Effects of Polish Migration throughout the European Union Since 2004


  • Anna Maria Hejnar Krosno State College


international knowledge, international education, undergraduate students, education in the United States


Polish Immigration has consistently been in the headlines in recent years as a result from joining the European Union in 2004. The Opened Borders are seen as a new hope for a better life. Migration to EU countries has become a choice for some and a financial requirement for others. As a result, with over 2 million Polish workers live abroad and there is a need for examining responsible migration in Poland.  The aim of this paper is to discuss the current impact of migration on Poland through my experience as a recent migrant-returnee. The main focus will evolve around reasons for an intellectual ‘brain drain’, industrial skill shortages, and specialized professionals in the healthcare and education sectors that directly concerns the development of Polish society.

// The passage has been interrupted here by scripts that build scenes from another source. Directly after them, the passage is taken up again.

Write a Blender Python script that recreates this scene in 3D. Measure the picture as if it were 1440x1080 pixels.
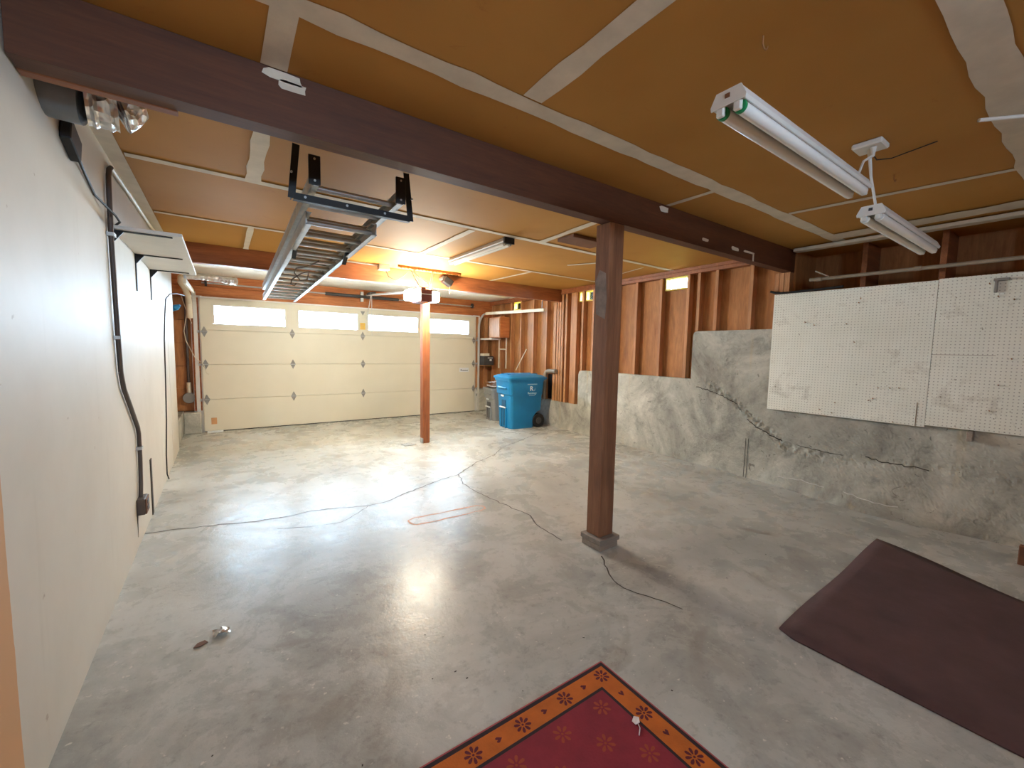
import bpy, bmesh, math, random
from mathutils import noise as mnoise
from mathutils import Vector, Matrix
random.seed(7)
PI = math.pi
scn = bpy.context.scene
for o in list(bpy.data.objects):
    bpy.data.objects.remove(o)
COL = scn.collection

# ------------------------------------------------------------------ camera
H = 1.40
FPX = 583.8
ROT = ((0.82121227, -0.57032685, 0.0183765), (-0.03146784, -0.07741875, -0.99650194), (0.56975449, 0.81776135, -0.08152418))
cam_d = bpy.data.cameras.new('camera')
cam_d.sensor_fit = 'HORIZONTAL'; cam_d.sensor_width = 36.0
cam_d.lens = FPX / 1440 * 36.0; cam_d.clip_start = 0.02
cam = bpy.data.objects.new('camera', cam_d); COL.objects.link(cam)
r0, r1, r2 = (Vector(r) for r in ROT)
cam.matrix_world = Matrix(((r0.x, -r1.x, -r2.x, 0), (r0.y, -r1.y, -r2.y, 0), (r0.z, -r1.z, -r2.z, H), (0, 0, 0, 1)))
scn.camera = cam

# ------------------------------------------------------------------ light
scn.view_settings.view_transform = 'Standard'
scn.view_settings.look = 'None'
scn.view_settings.exposure = 0.90
scn.view_settings.gamma = 1.0
scn.view_settings.use_curve_mapping = False
scn.cycles.max_bounces = 10
scn.cycles.diffuse_bounces = 7
scn.cycles.glossy_bounces = 4
scn.cycles.transparent_max_bounces = 12
scn.cycles.sample_clamp_indirect = 6.0
scn.cycles.use_denoising = True
SKY = 44.0
BULB = 185.0
w = bpy.data.worlds.new('world'); scn.world = w
w.use_nodes = True
bg = w.node_tree.nodes['Background']
bg.inputs[0].default_value = (0.56, 0.77, 1.0, 1)
bg.inputs[1].default_value = SKY


sun_l = bpy.data.lights.new('sun', 'SUN'); sun_l.energy = 160.0; sun_l.angle = 0.01; sun_l.color = (1.0, 0.93, 0.80)
sun_o = bpy.data.objects.new('sun', sun_l); COL.objects.link(sun_o)
sun_o.rotation_euler = (0, math.radians(12), 0)                # almost overhead, a little from the right


def portal(loc, rot, sx, sy):
    l = bpy.data.lights.new('sky_portal', 'AREA'); l.shape = 'RECTANGLE'; l.size = sx; l.size_y = sy
    l.cycles.is_portal = True
    o = bpy.data.objects.new('sky_portal', l); COL.objects.link(o)
    o.location = loc; o.rotation_euler = rot


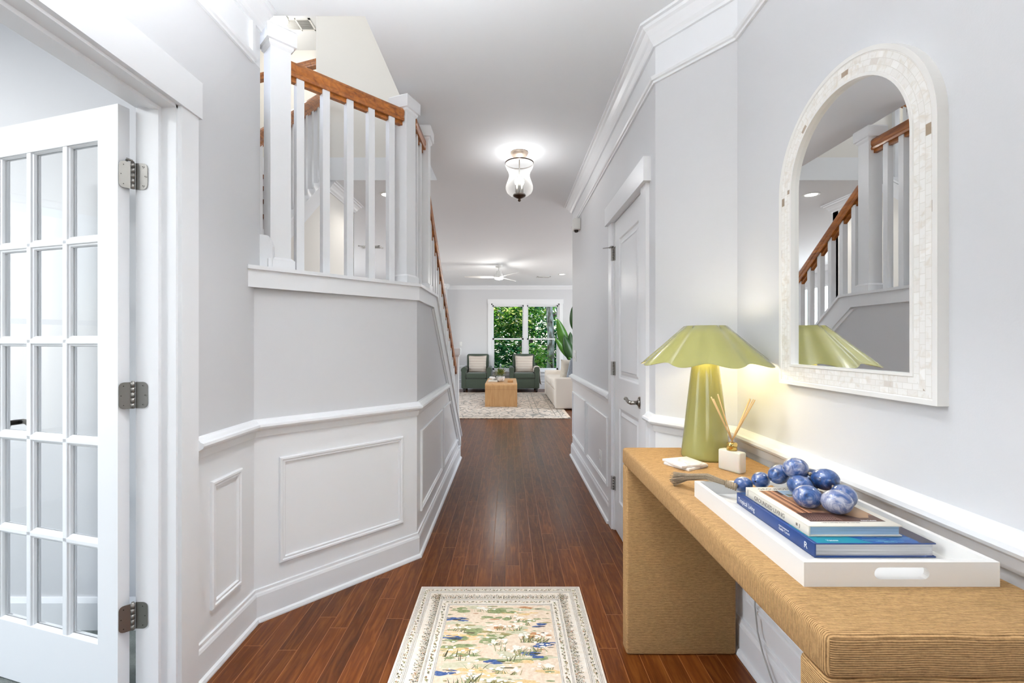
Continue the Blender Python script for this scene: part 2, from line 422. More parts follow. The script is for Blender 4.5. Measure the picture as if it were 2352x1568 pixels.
def RZ(a): return Matrix.Rotation(a, 4, 'Z')
def TR(x, y, z=0): return Matrix.Translation((x, y, z))
def wall_seg(mb, p0, p1, th, z0, z1, mi=0):
    """vertical slab whose room face runs p0->p1 with the room on its right; thickness goes to the left"""
    d = Vector((p1[0] - p0[0], p1[1] - p0[1])); l = d.length; nx, ny = -d.y / l, d.x / l
    mb.prism([p0, p1, (p1[0] + nx * th, p1[1] + ny * th), (p0[0] + nx * th, p0[1] + ny * th)], z0, z1, mi)
def text(s, size, m, parent, mtx, name='lettering', ext=.00015, sx=1):
    cu = bpy.data.curves.new('t', 'FONT'); cu.body = s; cu.size = size; cu.extrude = ext; cu.resolution_u = 3
    t = bpy.data.objects.new('t', cu); COL.objects.link(t)
    dg = bpy.context.evaluated_depsgraph_get(); dg.update()
    me = bpy.data.meshes.new_from_object(t.evaluated_get(dg))
    bpy.data.objects.remove(t)
    me.transform(mtx @ Matrix.Diagonal((sx, 1, 1, 1))); me.materials.clear(); me.materials.append(m)
    o = bpy.data.objects.new(name, me); COL.objects.link(o); o.parent = parent; o.matrix_parent_inverse = wm(parent).inverted()
    return o
def basis(O, e1, e2):
    e1 = Vector(e1).normalized(); e2 = Vector(e2).normalized(); e3 = e1.cross(e2)
    return Matrix(((e1.x, e2.x, e3.x, O[0]), (e1.y, e2.y, e3.y, O[1]), (e1.z, e2.z, e3.z, O[2]), (0, 0, 0, 1)))

# ================================================================== SETTING
WW = [M['wall'], M['white'], M['warmwall']]
A0, B0 = (-1.13, 2.02), (-.53, 2.635)
dA = Vector((B0[0] - A0[0], B0[1] - A0[1])); LA = dA.length; dA /= LA
nA = Vector((-dA.y, dA.x))            # into the stair
def onA(t, off=0, z=0): return Vector((A0[0] + dA.x * t + nA.x * off, A0[1] + dA.y * t + nA.y * off, z))
CZ = 2.74
def bands(mb, fn):
    """grey paint between chair rail and frieze trim, white below and above"""
    fn(mb, 0, .85, 1); fn(mb, .85, 2.485, 0); fn(mb, 2.485, CZ, 1)

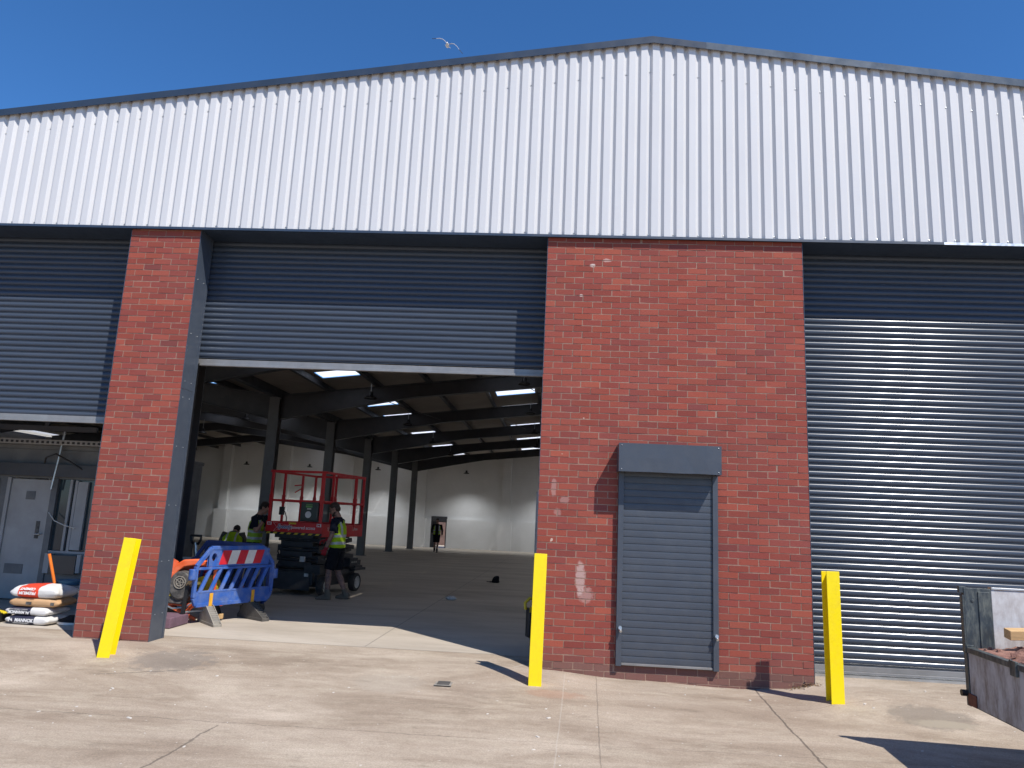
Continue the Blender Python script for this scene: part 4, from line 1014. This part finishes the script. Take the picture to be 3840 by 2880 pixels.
g = G(); g.box(-.27, -.12, -.197, -.192, .33, .42); g.build('yellow_label', 'label_yellow', en)
g = G(); g.cyl((.12, -.02, .45), (.12, .2, .45), .15, 24); g.build('drum', 'tool_yellow', OM)
g = G(); g.tube([(-.36, -.16, .22), (-.2, -.2, .17), (-.02, -.2, .19), (.08, -.18, .28)], .012, 8); g.build('bumper', 'galv', OM, smooth=60)
g = G(); g.prism([(-.46, .40), (-.30, .58), (-.28, .78), (-.36, .82), (-.44, .70)], (0, -.02, 0), (1, 0, 0), (0, 0, 1), (0, 1, 0), .02); g.build('side_guard', 'orange', OM)
for x in (-.28, .24):
    g = G(); g.cyl((x, -.06, .09), (x, 0, .09), .09, 20); g.build('wheel', 'rubber', OM)
g = G(); g.box(0, .40, 0, .52, 0, .13); FB = tag(g.build('foam_block', 'mauve', None, bevel=.012), 'mauve block lying on the doorway floor against the grey jamb', 'block'); FB.location = (-5.035, .93, .057); FB.rotation_euler = (0, 0, radians(2))
TR = thing('trestle', 'thin dark trestle leg with pinkish feet next to the mauve block', 'trestle', (-4.66, 1.36, fz(1.4)), radians(-4))
for a, b in (((-.01, 0, .52), (-.03, -.02, .03)), ((-.14, .78, .50), (.20, .56, .05))):
    g = G(); g.bar(a, b, .045, .045); lg = g.build('leg', 'black', TR, bevel=.004)
    g = G(); g.obox((b[0], b[1], b[2]+.005), Vector((1, 0, 0)), Vector((0, 1, 0)), Vector((0, 0, 1)), .032, .032, .034); g.build('foot', 'timber', lg, bevel=.006)
g = G(); g.bar((-.02, 0, .50), (.05, .04, .64), .05, .04); g.build('head', 'timber', TR)
g = G(); g.bar((-.03, 0, .16), (.18, .35, .16), .012, .02); g.bar((-.02, 0, .50), (-.14, .78, .51), .05, .04); g.build('brace', 'galv', TR)
PT = thing('pallet_truck', 'red pallet truck with a black loop handle, behind the orange machine', 'pallet truck', (-6.22, 4.6, fz(4.6)), radians(-14))
g = G(); g.tube([(-.11, 0, 1.06), (-.10, 0, .98), (-.06, 0, .92), (.06, 0, .92), (.10, 0, .98), (.11, 0, 1.06), (-.11, 0, 1.06)], .022, 10); g.build('handle', 'black', PT, smooth=60)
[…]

The Polish government’s policies are a main problem that appears to be flawed as they do not attempt to raise social standards of living which consequently only encourage further migration. The paper will argue that the current Polish government has undertaken very limited actions to stabilize the welfare and security of its citizens and discourage migration to EU countries. As a result, the impact on the future of Poland –education and the healthcare system; economic productivity; and the ability to fund services through locally raised taxation – is seriously challenged. The conclusion points to the need for change and an alternative approach by encouraging the skilled and educated to remain in Poland and work towards Poland’s development.